Every line below must be reproduced exactly. Copy them all.

> Source excerpt:
begin
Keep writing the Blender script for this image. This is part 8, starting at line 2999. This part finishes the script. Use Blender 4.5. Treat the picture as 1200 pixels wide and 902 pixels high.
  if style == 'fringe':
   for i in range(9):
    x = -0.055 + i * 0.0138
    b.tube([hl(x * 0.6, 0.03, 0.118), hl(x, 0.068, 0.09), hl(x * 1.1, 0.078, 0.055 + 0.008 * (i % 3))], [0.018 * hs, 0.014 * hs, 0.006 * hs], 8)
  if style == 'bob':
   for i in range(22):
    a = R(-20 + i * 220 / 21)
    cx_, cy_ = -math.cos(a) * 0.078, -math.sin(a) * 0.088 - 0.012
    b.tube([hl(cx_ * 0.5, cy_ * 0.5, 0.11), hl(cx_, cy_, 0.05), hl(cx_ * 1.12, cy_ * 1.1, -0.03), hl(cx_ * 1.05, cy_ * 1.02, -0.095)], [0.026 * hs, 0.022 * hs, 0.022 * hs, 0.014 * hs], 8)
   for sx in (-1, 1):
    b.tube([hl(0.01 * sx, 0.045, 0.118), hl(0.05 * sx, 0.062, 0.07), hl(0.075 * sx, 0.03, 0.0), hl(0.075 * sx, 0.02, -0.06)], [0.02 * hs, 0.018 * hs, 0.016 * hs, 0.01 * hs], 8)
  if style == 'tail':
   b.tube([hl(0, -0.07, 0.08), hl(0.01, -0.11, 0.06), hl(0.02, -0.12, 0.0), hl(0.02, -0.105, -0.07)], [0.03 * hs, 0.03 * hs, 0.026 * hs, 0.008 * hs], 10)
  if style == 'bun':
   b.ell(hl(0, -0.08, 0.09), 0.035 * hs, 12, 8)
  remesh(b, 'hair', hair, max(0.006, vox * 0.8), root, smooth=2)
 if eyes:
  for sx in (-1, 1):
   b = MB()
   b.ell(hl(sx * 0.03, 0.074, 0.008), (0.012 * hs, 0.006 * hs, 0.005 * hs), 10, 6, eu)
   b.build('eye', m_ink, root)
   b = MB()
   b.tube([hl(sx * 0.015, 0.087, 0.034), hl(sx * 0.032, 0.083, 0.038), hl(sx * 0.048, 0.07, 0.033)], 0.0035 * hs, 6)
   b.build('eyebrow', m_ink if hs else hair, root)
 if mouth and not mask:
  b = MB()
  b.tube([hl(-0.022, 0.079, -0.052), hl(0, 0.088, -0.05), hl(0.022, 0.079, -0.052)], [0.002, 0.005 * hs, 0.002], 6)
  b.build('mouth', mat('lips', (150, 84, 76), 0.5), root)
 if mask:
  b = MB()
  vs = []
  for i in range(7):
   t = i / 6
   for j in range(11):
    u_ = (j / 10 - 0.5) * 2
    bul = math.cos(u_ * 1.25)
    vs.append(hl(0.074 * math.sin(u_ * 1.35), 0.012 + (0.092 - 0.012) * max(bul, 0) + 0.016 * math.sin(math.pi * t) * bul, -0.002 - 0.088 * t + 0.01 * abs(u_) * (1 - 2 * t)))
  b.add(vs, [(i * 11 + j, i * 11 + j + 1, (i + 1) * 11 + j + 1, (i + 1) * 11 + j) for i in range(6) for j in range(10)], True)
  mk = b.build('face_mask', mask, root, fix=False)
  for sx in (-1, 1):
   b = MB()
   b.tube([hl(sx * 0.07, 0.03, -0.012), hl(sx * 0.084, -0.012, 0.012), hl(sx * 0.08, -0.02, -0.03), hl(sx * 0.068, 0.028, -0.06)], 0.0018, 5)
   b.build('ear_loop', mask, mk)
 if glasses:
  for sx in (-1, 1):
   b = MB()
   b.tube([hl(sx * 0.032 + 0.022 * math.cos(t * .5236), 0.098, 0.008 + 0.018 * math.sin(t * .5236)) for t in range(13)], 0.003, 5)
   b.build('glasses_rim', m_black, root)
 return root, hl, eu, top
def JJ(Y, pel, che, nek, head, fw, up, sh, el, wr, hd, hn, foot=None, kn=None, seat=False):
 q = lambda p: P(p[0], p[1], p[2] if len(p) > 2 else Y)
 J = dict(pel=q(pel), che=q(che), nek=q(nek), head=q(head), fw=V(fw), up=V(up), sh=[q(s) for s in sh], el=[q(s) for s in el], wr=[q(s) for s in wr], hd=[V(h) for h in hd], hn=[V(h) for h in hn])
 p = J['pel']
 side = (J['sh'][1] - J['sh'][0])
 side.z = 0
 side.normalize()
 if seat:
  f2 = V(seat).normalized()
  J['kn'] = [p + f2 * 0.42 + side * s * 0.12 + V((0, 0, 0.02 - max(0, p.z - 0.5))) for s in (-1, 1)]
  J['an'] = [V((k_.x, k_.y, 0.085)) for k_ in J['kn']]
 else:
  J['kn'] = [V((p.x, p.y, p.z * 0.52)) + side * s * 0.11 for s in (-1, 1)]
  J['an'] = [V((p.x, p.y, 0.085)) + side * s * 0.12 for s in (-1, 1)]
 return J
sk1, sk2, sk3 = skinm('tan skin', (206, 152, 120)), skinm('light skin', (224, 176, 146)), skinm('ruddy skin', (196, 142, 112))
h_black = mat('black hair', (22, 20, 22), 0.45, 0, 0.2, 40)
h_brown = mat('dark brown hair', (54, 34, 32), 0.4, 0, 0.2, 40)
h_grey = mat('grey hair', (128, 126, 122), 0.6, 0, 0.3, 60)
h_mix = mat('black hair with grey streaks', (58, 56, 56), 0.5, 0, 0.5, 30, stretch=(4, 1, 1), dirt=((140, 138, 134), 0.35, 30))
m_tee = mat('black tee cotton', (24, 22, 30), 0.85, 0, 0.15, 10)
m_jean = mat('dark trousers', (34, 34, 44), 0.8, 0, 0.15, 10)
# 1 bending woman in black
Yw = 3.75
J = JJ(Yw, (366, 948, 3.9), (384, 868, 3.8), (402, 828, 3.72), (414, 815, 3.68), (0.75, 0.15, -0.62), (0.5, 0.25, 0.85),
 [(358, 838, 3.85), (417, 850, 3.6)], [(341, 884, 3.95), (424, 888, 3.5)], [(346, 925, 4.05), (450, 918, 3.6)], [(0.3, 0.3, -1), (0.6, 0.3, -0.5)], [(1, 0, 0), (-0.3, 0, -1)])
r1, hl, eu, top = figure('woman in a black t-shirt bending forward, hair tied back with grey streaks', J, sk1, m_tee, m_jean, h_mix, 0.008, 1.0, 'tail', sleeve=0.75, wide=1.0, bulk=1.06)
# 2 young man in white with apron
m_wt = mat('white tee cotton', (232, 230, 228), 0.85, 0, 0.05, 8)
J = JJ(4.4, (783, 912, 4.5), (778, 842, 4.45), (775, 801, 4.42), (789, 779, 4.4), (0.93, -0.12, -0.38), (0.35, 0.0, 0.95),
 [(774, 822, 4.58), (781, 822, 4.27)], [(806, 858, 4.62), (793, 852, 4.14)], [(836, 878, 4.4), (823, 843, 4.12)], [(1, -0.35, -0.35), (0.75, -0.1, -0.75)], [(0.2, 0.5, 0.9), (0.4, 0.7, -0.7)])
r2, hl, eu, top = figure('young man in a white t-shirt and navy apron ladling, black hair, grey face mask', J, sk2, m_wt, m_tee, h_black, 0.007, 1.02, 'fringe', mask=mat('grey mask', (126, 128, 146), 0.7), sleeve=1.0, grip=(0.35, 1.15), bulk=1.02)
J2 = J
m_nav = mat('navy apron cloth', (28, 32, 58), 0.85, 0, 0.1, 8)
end
> The answer:
Keep writing the Blender script for this image. This is part 8, starting at line 2999. This part finishes the script. Use Blender 4.5. Treat the picture as 1200 pixels wide and 902 pixels high.
  if style == 'fringe':
   for i in range(9):
    x = -0.055 + i * 0.0138
    b.tube([hl(x * 0.6, 0.03, 0.118), hl(x, 0.068, 0.09), hl(x * 1.1, 0.078, 0.055 + 0.008 * (i % 3))], [0.018 * hs, 0.014 * hs, 0.006 * hs], 8)
  if style == 'bob':
   for i in range(22):
    a = R(-20 + i * 220 / 21)
    cx_, cy_ = -math.cos(a) * 0.078, -math.sin(a) * 0.088 - 0.012
    b.tube([hl(cx_ * 0.5, cy_ * 0.5, 0.11), hl(cx_, cy_, 0.05), hl(cx_ * 1.12, cy_ * 1.1, -0.03), hl(cx_ * 1.05, cy_ * 1.02, -0.095)], [0.026 * hs, 0.022 * hs, 0.022 * hs, 0.014 * hs], 8)
   for sx in (-1, 1):
    b.tube([hl(0.01 * sx, 0.045, 0.118), hl(0.05 * sx, 0.062, 0.07), hl(0.075 * sx, 0.03, 0.0), hl(0.075 * sx, 0.02, -0.06)], [0.02 * hs, 0.018 * hs, 0.016 * hs, 0.01 * hs], 8)
  if style == 'tail':
   b.tube([hl(0, -0.07, 0.08), hl(0.01, -0.11, 0.06), hl(0.02, -0.12, 0.0), hl(0.02, -0.105, -0.07)], [0.03 * hs, 0.03 * hs, 0.026 * hs, 0.008 * hs], 10)
  if style == 'bun':
   b.ell(hl(0, -0.08, 0.09), 0.035 * hs, 12, 8)
  remesh(b, 'hair', hair, max(0.006, vox * 0.8), root, smooth=2)
 if eyes:
  for sx in (-1, 1):
   b = MB()
   b.ell(hl(sx * 0.03, 0.074, 0.008), (0.012 * hs, 0.006 * hs, 0.005 * hs), 10, 6, eu)
   b.build('eye', m_ink, root)
   b = MB()
   b.tube([hl(sx * 0.015, 0.087, 0.034), hl(sx * 0.032, 0.083, 0.038), hl(sx * 0.048, 0.07, 0.033)], 0.0035 * hs, 6)
   b.build('eyebrow', m_ink if hs else hair, root)
 if mouth and not mask:
  b = MB()
  b.tube([hl(-0.022, 0.079, -0.052), hl(0, 0.088, -0.05), hl(0.022, 0.079, -0.052)], [0.002, 0.005 * hs, 0.002], 6)
  b.build('mouth', mat('lips', (150, 84, 76), 0.5), root)
 if mask:
  b = MB()
  vs = []
  for i in range(7):
   t = i / 6
   for j in range(11):
    u_ = (j / 10 - 0.5) * 2
    bul = math.cos(u_ * 1.25)
    vs.append(hl(0.074 * math.sin(u_ * 1.35), 0.012 + (0.092 - 0.012) * max(bul, 0) + 0.016 * math.sin(math.pi * t) * bul, -0.002 - 0.088 * t + 0.01 * abs(u_) * (1 - 2 * t)))
  b.add(vs, [(i * 11 + j, i * 11 + j + 1, (i + 1) * 11 + j + 1, (i + 1) * 11 + j) for i in range(6) for j in range(10)], True)
  mk = b.build('face_mask', mask, root, fix=False)
  for sx in (-1, 1):
   b = MB()
   b.tube([hl(sx * 0.07, 0.03, -0.012), hl(sx * 0.084, -0.012, 0.012), hl(sx * 0.08, -0.02, -0.03), hl(sx * 0.068, 0.028, -0.06)], 0.0018, 5)
   b.build('ear_loop', mask, mk)
 if glasses:
  for sx in (-1, 1):
   b = MB()
   b.tube([hl(sx * 0.032 + 0.022 * math.cos(t * .5236), 0.098, 0.008 + 0.018 * math.sin(t * .5236)) for t in range(13)], 0.003, 5)
   b.build('glasses_rim', m_black, root)
 return root, hl, eu, top
def JJ(Y, pel, che, nek, head, fw, up, sh, el, wr, hd, hn, foot=None, kn=None, seat=False):
 q = lambda p: P(p[0], p[1], p[2] if len(p) > 2 else Y)
 J = dict(pel=q(pel), che=q(che), nek=q(nek), head=q(head), fw=V(fw), up=V(up), sh=[q(s) for s in sh], el=[q(s) for s in el], wr=[q(s) for s in wr], hd=[V(h) for h in hd], hn=[V(h) for h in hn])
 p = J['pel']
 side = (J['sh'][1] - J['sh'][0])
 side.z = 0
 side.normalize()
 if seat:
  f2 = V(seat).normalized()
  J['kn'] = [p + f2 * 0.42 + side * s * 0.12 + V((0, 0, 0.02 - max(0, p.z - 0.5))) for s in (-1, 1)]
  J['an'] = [V((k_.x, k_.y, 0.085)) for k_ in J['kn']]
 else:
  J['kn'] = [V((p.x, p.y, p.z * 0.52)) + side * s * 0.11 for s in (-1, 1)]
  J['an'] = [V((p.x, p.y, 0.085)) + side * s * 0.12 for s in (-1, 1)]
 return J
sk1, sk2, sk3 = skinm('tan skin', (206, 152, 120)), skinm('light skin', (224, 176, 146)), skinm('ruddy skin', (196, 142, 112))
h_black = mat('black hair', (22, 20, 22), 0.45, 0, 0.2, 40)
h_brown = mat('dark brown hair', (54, 34, 32), 0.4, 0, 0.2, 40)
h_grey = mat('grey hair', (128, 126, 122), 0.6, 0, 0.3, 60)
h_mix = mat('black hair with grey streaks', (58, 56, 56), 0.5, 0, 0.5, 30, stretch=(4, 1, 1), dirt=((140, 138, 134), 0.35, 30))
m_tee = mat('black tee cotton', (24, 22, 30), 0.85, 0, 0.15, 10)
m_jean = mat('dark trousers', (34, 34, 44), 0.8, 0, 0.15, 10)
# 1 bending woman in black
Yw = 3.75
J = JJ(Yw, (366, 948, 3.9), (384, 868, 3.8), (402, 828, 3.72), (414, 815, 3.68), (0.75, 0.15, -0.62), (0.5, 0.25, 0.85),
 [(358, 838, 3.85), (417, 850, 3.6)], [(341, 884, 3.95), (424, 888, 3.5)], [(346, 925, 4.05), (450, 918, 3.6)], [(0.3, 0.3, -1), (0.6, 0.3, -0.5)], [(1, 0, 0), (-0.3, 0, -1)])
r1, hl, eu, top = figure('woman in a black t-shirt bending forward, hair tied back with grey streaks', J, sk1, m_tee, m_jean, h_mix, 0.008, 1.0, 'tail', sleeve=0.75, wide=1.0, bulk=1.06)
# 2 young man in white with apron
m_wt = mat('white tee cotton', (232, 230, 228), 0.85, 0, 0.05, 8)
J = JJ(4.4, (783, 912, 4.5), (778, 842, 4.45), (775, 801, 4.42), (789, 779, 4.4), (0.93, -0.12, -0.38), (0.35, 0.0, 0.95),
 [(774, 822, 4.58), (781, 822, 4.27)], [(806, 858, 4.62), (793, 852, 4.14)], [(836, 878, 4.4), (823, 843, 4.12)], [(1, -0.35, -0.35), (0.75, -0.1, -0.75)], [(0.2, 0.5, 0.9), (0.4, 0.7, -0.7)])
r2, hl, eu, top = figure('young man in a white t-shirt and navy apron ladling, black hair, grey face mask', J, sk2, m_wt, m_tee, h_black, 0.007, 1.02, 'fringe', mask=mat('grey mask', (126, 128, 146), 0.7), sleeve=1.0, grip=(0.35, 1.15), bulk=1.02)
J2 = J
m_nav = mat('navy apron cloth', (28, 32, 58), 0.85, 0, 0.1, 8)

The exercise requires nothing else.